Comment letter ahead of BofA’s $8M Fine

September 30, 2014

Yesterday, the SEC announced a $7.65m fine for Bank of America Corp. related to internal controls deficiencies and regulatory capital misstatements related to complex securities it bought as part of its acquisition of Merrill Lynch in 2009. What’s surprising is that a comment letter that was made public earlier this month previewed this.

In that letter, the SEC said it was concerned with the company’s disclosure about revisions to regulatory capital amounts and ratios in its first-quarter report, which we flagged for footnotedPro subscribers on May 1.

We thought it was interesting to highlight this not just because of yesterday’s news, but because it’s rare to see that sort of quick cause and effect when it comes to comment letters.

Now, obviously an $8m fine is pocket-change — or maybe the annual Diet Coke budget — to a company like BofA. But just last month, the company agreed to pay $245 million to settle SEC allegations that it failed to provide sufficient information about risks tied to loans and increasing mortgage losses.

The SEC’s latest concerns were sparked after the company disclosed it found errors in the calculations used to value complex securities it had acquired when it bought out Merrill Lynch.  As a consequence, the company was forced to resubmit its stress-test disclosure to the Federal Reserve.

The stress test, formally known as the Comprehensive Capital Analysis and Review capital plan, is an annual exercise by the Federal Reserve to evaluate whether the largest bank-holding companies in the U.S. have sufficient capital to continue operations in times of economic and financial stress.

Following the error related to the “treatment of certain structured notes” in the Merrill Lynch acquisition, the company announced on April 28 that it revised downward the regulatory capital ratio, while disclosing it suspended plans to boost its quarterly dividend to 5 cents a share from 1 cent, and called off its $4 billion stock-buyback plan.

That news, which sent the stock down more than 6% on April 28, was well-covered. See here and here for example.
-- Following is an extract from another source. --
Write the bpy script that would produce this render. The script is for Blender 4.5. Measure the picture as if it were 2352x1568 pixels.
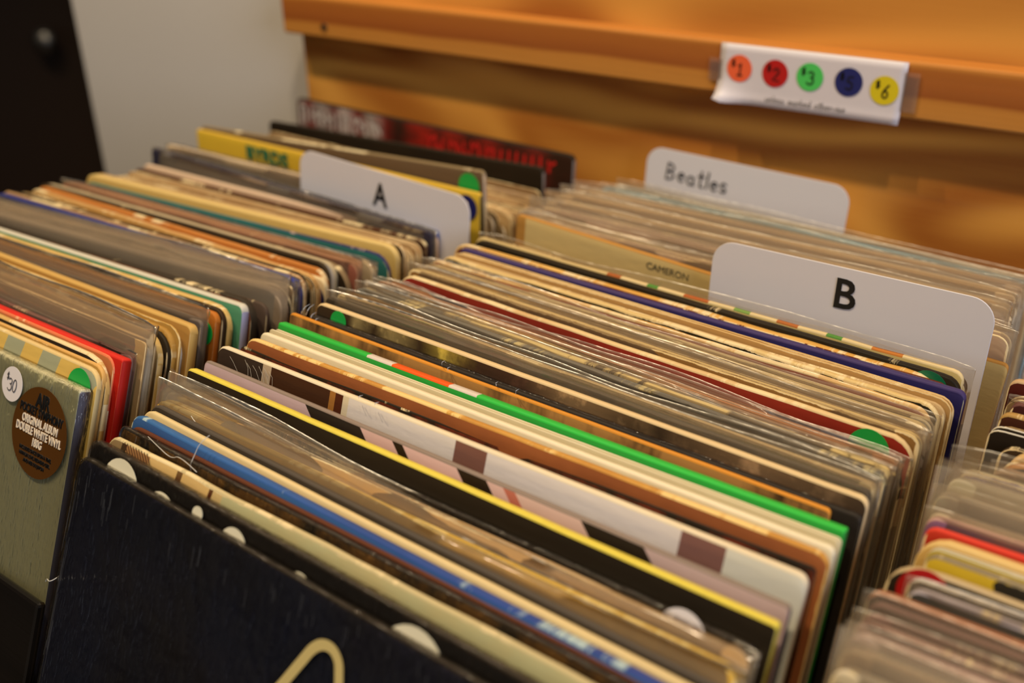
import bpy, math, random
from mathutils import Matrix, Vector, noise as mnoise

D = bpy.data
for o in list(D.objects):
    D.objects.remove(o, do_unlink=True)
SC = bpy.context.scene
COL = SC.collection
Z0 = 1.0                      # height of the record tops above the floor
LP = 0.315                    # width and height of a 12 inch sleeve
random.seed(7)

# ------------------------------------------------------------------ camera
def cam_axes(yaw, pitch, roll):
    cy, sy, cp, sp = math.cos(yaw), math.sin(yaw), math.cos(pitch), math.sin(pitch)
    f = Vector((sy * cp, cy * cp, -sp)); r = Vector((cy, -sy, 0)); u = r.cross(f)
    cr, sr = math.cos(roll), math.sin(roll)
    return cr * r + sr * u, -sr * r + cr * u, f
cam = D.objects.new('camera', D.cameras.new('camera')); COL.objects.link(cam)
R_, U_, F_ = cam_axes(-0.6413778, 0.4682567, -0.0175586)
cam.matrix_world = Matrix(((R_.x, U_.x, -F_.x, 0), (R_.y, U_.y, -F_.y, 0), (R_.z, U_.z, -F_.z, Z0 + 0.244576), (0, 0, 0, 1)))
cam.data.sensor_width = 36; cam.data.lens = 36.143
cam.data.clip_start = 0.02
cam.data.dof.use_dof = True; cam.data.dof.focus_distance = 0.505; cam.data.dof.aperture_fstop = 4.6
SC.camera = cam

# ------------------------------------------------------------------ world, lamps, exposure
w = D.worlds.new('world'); SC.world = w; w.use_nodes = True
w.node_tree.nodes['Background'].inputs[0].default_value = (1.0, 0.86, 0.70, 1)
w.node_tree.nodes['Background'].inputs[1].default_value = 0.075
def lamp(name, kind, loc, target, power, col, size, sy=None):
    l = D.lights.new(name, kind); l.energy = power; l.color = col
    if kind == 'AREA':
        l.size = size
        if sy: l.shape = 'RECTANGLE'; l.size_y = sy
    elif kind == 'SPOT':
        l.shadow_soft_size = size; l.spot_size = math.radians(100); l.spot_blend = 0.5
    else:
        l.shadow_soft_size = size
    o = D.objects.new(name, l); COL.objects.link(o); o.location = loc
    o.rotation_euler = (Vector(target) - Vector(loc)).to_track_quat('-Z', 'Y').to_euler()
    return o
WARM = (1.0, 0.80, 0.53)
for i, (x, y, e) in enumerate(((-1.15, 0.02, 46), (-0.62, -0.03, 46), (0.02, 0.0, 42))):
    lamp('ceiling_spot', 'SPOT', (x, y, Z0 + 1.62), (x * .6 - .15, .42, Z0), e, WARM, 0.028)
lamp('shop_window_light', 'AREA', (2.6, -0.6, Z0 + 0.9), (-0.2, .4, Z0), 54, (0.78, 0.85, 1.0), 1.6, 1.4)
SC.view_settings.view_transform = 'Standard'; SC.view_settings.look = 'None'
SC.view_settings.gamma = 1; SC.view_settings.use_curve_mapping = False
SC.view_settings.exposure = 0.0
SC.cycles.transparent_max_bounces = 28
SC.cycles.max_bounces = 8

# ------------------------------------------------------------------ helpers
def lin(h, k=1.0):
    h = h.lstrip('#')
    c = [int(h[i:i + 2], 16) / 255 for i in (0, 2, 4)]
    return tuple(min(1, k * (v / 12.92 if v <= .04045 else ((v + .055) / 1.055) ** 2.4)) for v in c) + (1,)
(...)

Still, the company subsequently sought to play down the impact of the downward revision of the regulatory capital ratio, saying the move won’t have any impact on its previously filed financial statements.

But the SEC, which sent its comment letter, on July 2, shows that there were questions about “the existence of one or more material weaknesses in internal control over financial reporting (ICFR), and, if so, whether any such material weaknesses also would have existed as of December 31, 2013.”

Just another reminder on why it’s important to read comment letters.